I’m writing this from Amsterdam during another of the tortuous steps necessary to try and make a movie. That’s right, I’m yet another of the stereotyped ad guys who works on scripts in his time off and dreams of going to the Cannes Film Festival rather than the slightly less glamorous Cannes Advertising one that comes a month later.

For those of you thinking they might give it a go, I must warn you that it’s a long road writing the perfect script. Seven years ago I had the initial idea; six years ago I wrote the first draft; and now I’m off to the prestigious (so I’m told) Binger Film Lab together with the director (Brendan) and producer (Fraser) to try and massage the project a step closer to life.

This is a bucket list project for me as I’ve always wanted to make something of creative writing other than just increasing beer sales (as laudable as that goal may be). Several years ago I spent two months living in the Cook Islands writing a book. The fact that the book wasn’t good enough to publish did not deter me from crossing it off the list. As when I ran a marathon, my aim was to finish, not to win, and I considered that having written for four hours a day, two months straight, with just a couple of million mosquitoes for company I’d proven to myself that I had the stamina to finish. By the time a cyclone, cabin fever and a lack of blood forced me out of Aitutaki, I’d produced 300 pages of writing that could pass as being a book, at least from a distance.

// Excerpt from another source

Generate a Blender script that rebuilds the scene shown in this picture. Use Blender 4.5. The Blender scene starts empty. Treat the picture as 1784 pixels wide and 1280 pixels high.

My enthusiasm for the movie project was slightly dampened by a recent article from Simon Veksner. The very week that I donated the frugal wages of an independent agency owner (cue violins) to Air New Zealand in pursuit of my dreams, Mr Veksner suggested that the idea of advertising creatives making a movie is passé. He suggests that apps are now the cutting edge of creativity having usurped novels and movies, and that’s what I should be doing. Apparently I should be solving important problems like where to park in town without getting towed, how I can make my selfies look as though they were taken twenty years ago and how I can pick up girls without actually having to talk to them. If only they’d invented that twenty years ago.

So apps are in and movies are just too long for anyone to really bother with. I suppose I should have seen it coming, as even TV shows are now officially cooler than movies. Game of Thrones may be nothing more than a marginally fictionalised account of the British royal family but it’s currently uniting the world’s attention in a way that usually only the soccer World Cup can manage.

I may be biased, but at least movie makers generally have some inner drive to share their way of thinking with the world, whereas app developers seem driven purely by the desire to become as rich as Kim Dotcom without risking upsetting the FBI.

But before you get too excited about your new app providing the dollars to buy Coatesville and the odd MP, just have a look at the odds: if you make an app today, for anyone to find it they will first have to go past the other 1.2 million apps currently available on iTunes store. And in order for you to make any money, another million of them will have to take the same tortuous trip. i.e. you might as well save yourself a few months of coding and buy yourself a lottery ticket.

Personally I’m not trying to make a movie because I think it will make me rich, I’m doing it because I think it would be fun and because I’m misguided enough to think I can do a better job than 95 percent of the movies Hollywood currently churns out. I may well be wrong. I expect most of you are convinced I’m completely delusional. Either way, I’ve come all the way to Amsterdam to find out.